Hunger Games

Bank Of America And Food & Wine With The Cinema Society Present A Screening Of "A Place At The Table" - After Party

From left to right: Kristi Jacobson, Steve Buscemi, Lori Silverbush and Jeff Bridges (Getty Images)

Last Wednesday night, at around 8 p.m., the Transom spotted celebrity chef Mario Batali ambling through the Museum of Modern Art in his bright orange Crocs. But he wasn’t here to see the Munch exhibition. He was en route to the New York premiere of A Place at the Table, a somber new documentary from directors Lori Silverbush and Kristi Jacobson, about America’s widespread–and underpublicized–hunger problem.

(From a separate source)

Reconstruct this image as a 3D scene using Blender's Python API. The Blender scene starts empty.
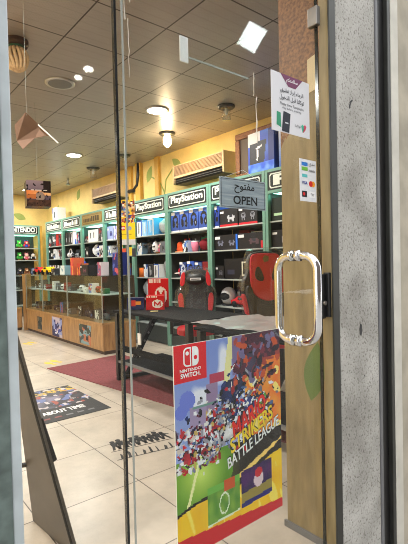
import bpy, math, random
from math import sin, cos, pi, hypot, radians
from mathutils import Vector, Matrix, noise as mnoise
rng = random.Random(7)
sc = bpy.context.scene
COL = sc.collection

# ------------------------------------------------------------------ helpers
def lin(c):
    return tuple((x/255/12.92 if x/255 <= .04045 else ((x/255+.055)/1.055)**2.4) for x in c)

class MB:
    """collects shapes; build() links them as one mesh object"""
    def __init__(s): s.v=[]; s.f=[]; s.c=[]
    def add(s, vs, fs, col=(200,200,200)):
        n=len(s.v); s.v += [tuple(p) for p in vs]
        for f in fs: s.f.append([i+n for i in f]); s.c.append(col)
        return s
    def box(s,x0,x1,y0,y1,z0,z1,col=(200,200,200)):
        return s.add([(x0,y0,z0),(x1,y0,z0),(x1,y1,z0),(x0,y1,z0),(x0,y0,z1),(x1,y0,z1),(x1,y1,z1),(x0,y1,z1)],
              [(0,3,2,1),(4,5,6,7),(0,1,5,4),(1,2,6,5),(2,3,7,6),(3,0,4,7)],col)
    def prism(s,pts,y0,y1,col=(200,200,200)):
        """outline in x,z extruded along y"""
        n=len(pts)
        vs=[(x,y0,z) for x,z in pts]+[(x,y1,z) for x,z in pts]
        fs=[tuple(range(n)),tuple(range(2*n-1,n-1,-1))]+[(i,i+n,(i+1)%n+n,(i+1)%n) for i in range(n)]
        return s.add(vs,fs,col)
    def prismz(s,pts,z0,z1,col=(200,200,200)):
        n=len(pts)
        vs=[(x,y,z0) for x,y in pts]+[(x,y,z1) for x,y in pts]
        fs=[tuple(range(n-1,-1,-1)),tuple(range(n,2*n))]+[(i,(i+1)%n,(i+1)%n+n,i+n) for i in range(n)]
        return s.add(vs,fs,col)
    def tube(s,pts,r,n=10,col=(200,200,200),closed=False):
        pts=[Vector(p) for p in pts]; m=len(pts); vs=[]; up=None
        for i,p in enumerate(pts):
            a=pts[(i-1)%m] if (i or closed) else pts[i]; b=pts[(i+1)%m] if (i<m-1 or closed) else pts[i]
            t=(b-a).normalized()
            if up is None: up=t.orthogonal().normalized()
            up=(up-t*up.dot(t)); up = up.normalized() if up.length>1e-6 else t.orthogonal().normalized()
            w=t.cross(up); rr=r[i] if isinstance(r,(list,tuple)) else r
            for k in range(n):
                a_=2*pi*k/n; vs.append(p+(up*cos(a_)+w*sin(a_))*rr)
        fs=[]
        for i in range(m if closed else m-1):
            j=(i+1)%m
            for k in range(n): fs.append((i*n+k,i*n+(k+1)%n,j*n+(k+1)%n,j*n+k))
        if not closed: fs+= [tuple(range(n-1,-1,-1)),tuple(range((m-1)*n,m*n))]
        return s.add(vs,fs,col)
    def lathe(s,prof,cx=0,cy=0,n=20,col=(200,200,200)):
        vs=[];m=len(prof)
        for r,z in prof:
            for k in range(n): vs.append((cx+r*cos(2*pi*k/n),cy+r*sin(2*pi*k/n),z))
        fs=[(i*n+k,i*n+(k+1)%n,(i+1)*n+(k+1)%n,(i+1)*n+k) for i in range(m-1) for k in range(n)]
        fs+=[tuple(range(n-1,-1,-1)),tuple(range((m-1)*n,m*n))]
        return s.add(vs,fs,col)
    def ell(s,c,r,n=12,m=8,col=(200,200,200),jit=0,seed=0):
        vs=[];
        for i in range(m+1):
            th=pi*i/m
            for k in range(n):
                ph=2*pi*k/n; d=Vector((sin(th)*cos(ph),sin(th)*sin(ph),cos(th)))
                q=1+(jit*mnoise.noise(d*2.1+Vector((seed*3.1,seed,0))) if jit else 0)
                vs.append((c[0]+r[0]*d.x*q,c[1]+r[1]*d.y*q,c[2]+r[2]*d.z*q))
        fs=[(i*n+k,(i+1)*n+k,(i+1)*n+(k+1)%n,i*n+(k+1)%n) for i in range(m) for k in range(n)]
        return s.add(vs,fs,col)
    def grid(s,o,du,dv,nu,nv,paint):
        """printed rectangle; paint(u,v) gives an sRGB colour"""
        o,du,dv=Vector(o),Vector(du),Vector(dv); n=len(s.v)
        for j in range(nv+1):
            for i in range(nu+1): s.v.append(tuple(o+du*(i/nu)+dv*(j/nv)))
        for j in range(nv):
            for i in range(nu):
                a=n+j*(nu+1)+i; s.f.append([a,a+1,a+nu+2,a+nu+1]); s.c.append(paint((i+.5)/nu,(j+.5)/nv))
        return s
    def build(s,name,mat,parent=None,smooth=False,bevel=0,loc=None,rotz=0,seg=2,kind=None,label=None):
        me=bpy.data.meshes.new(name); me.from_pydata(s.v,[],s.f)
        if mat.get('printed'):
            at=me.color_attributes.new('Col','FLOAT_COLOR','CORNER'); k=0
            for p,c in zip(me.polygons,s.c):
                l=lin(c)
                for _ in p.vertices: at.data[k].color=(l[0],l[1],l[2],1); k+=1
        me.materials.append(mat); me.update()
        if smooth:
            for p in me.polygons: p.use_smooth=True
        ob=bpy.data.objects.new(name,me); COL.objects.link(ob)
        if bevel:
            b=ob.modifiers.new('bevel','BEVEL'); b.width=bevel; b.segments=seg; b.limit_method='ANGLE'
        if smooth and smooth!='all':
            pass
        if parent: ob.parent=parent
        if loc is not None: ob.location=loc
        if rotz: ob.rotation_euler.z=rotz
        if kind: ob['kind']=kind
        if label: ob['label']=label
        return ob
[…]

And while one imagines Mr. Batali doesn’t know much about being hungry, he was here to learn about the topic. And he wasn’t alone. Lots of star power turned out for the screening of the film—which hit theaters across the country last Friday and is also available on iTunes and on demand—including Steve Buscemi, Jon Stewart and Jeff Bridges, who appears in the movie.

Mr. Stewart left before the screening, presented in association with the Cinema Society, but he had already seen the film, which mostly documents the travails of three individuals who deal with food insecurity. In fact, the film’s directors had appeared on The Daily Show the previous night. We had seen the interview and noticed that the dialogue had been unusually straight-faced. No jokes were cracked. Why so serious, we wondered?

Mr. Stewart, who will be leaving The Daily Show for 12 weeks to direct his own movie, let out a big laugh. “I try, but sometimes I don’t nail it,” he told the Transom, going on to talk about the power of the film. “Sometimes you see something and you get so wrapped up.”

We asked Ms. Jacobson how she felt she had fared on The Daily Show.

“I was incredibly nervous,” she admitted, “but to be honest, once Jon started talking, it got easy. There are times when the subject doesn’t lend itself to making a lot of jokes, but we had fun.”

“It was pretty surreal,” Ms. Silverbush said of the encounter with Mr. Stewart, “but I came away from it feeling excited and empowered.”

And the directors feel that their film will have the ability to empower hungry people around the country. Ms. Silverbush told us that the reality of hunger in the United States–more than 50 million Americans struggle with food insecurity–hit her on a visceral level when, years ago, she realized that a young girl she mentored was going hungry.

It took three years to make A Place at The Table, whose executive producer is Tom Colicchio, the chef and restaurateur who owns a number of elegant eateries throughout the country and happens to be married to Ms. Silverbush.

And the directors say the movie has a precedent: Hunger in America, a CBS documentary from 1968. That film galvanized the nation, they explained; the government took action by creating a food safety net and helped to end hunger, almost entirely, by the end of the 1970s. During the Reagan years, though, reforms were pushed back, the movie argues.

We asked Ms. Silverbush—who, with her co-director, has unleashed a social action campaign in conjunction with the movie’s launch—if she thought her film would have the same effect on the country that Hunger in America had on a previous generation.

“I know that it will,” she said, without hesitation.

After the screening, guests headed over to Riverpark, a Colicchio outpost on 29th Street, near the East River, where they were treated to a sumptuous, late-night buffet of wagyu beef brisket, Berkshire pork rack, fried chicken, shrimp, lobster, oysters and more.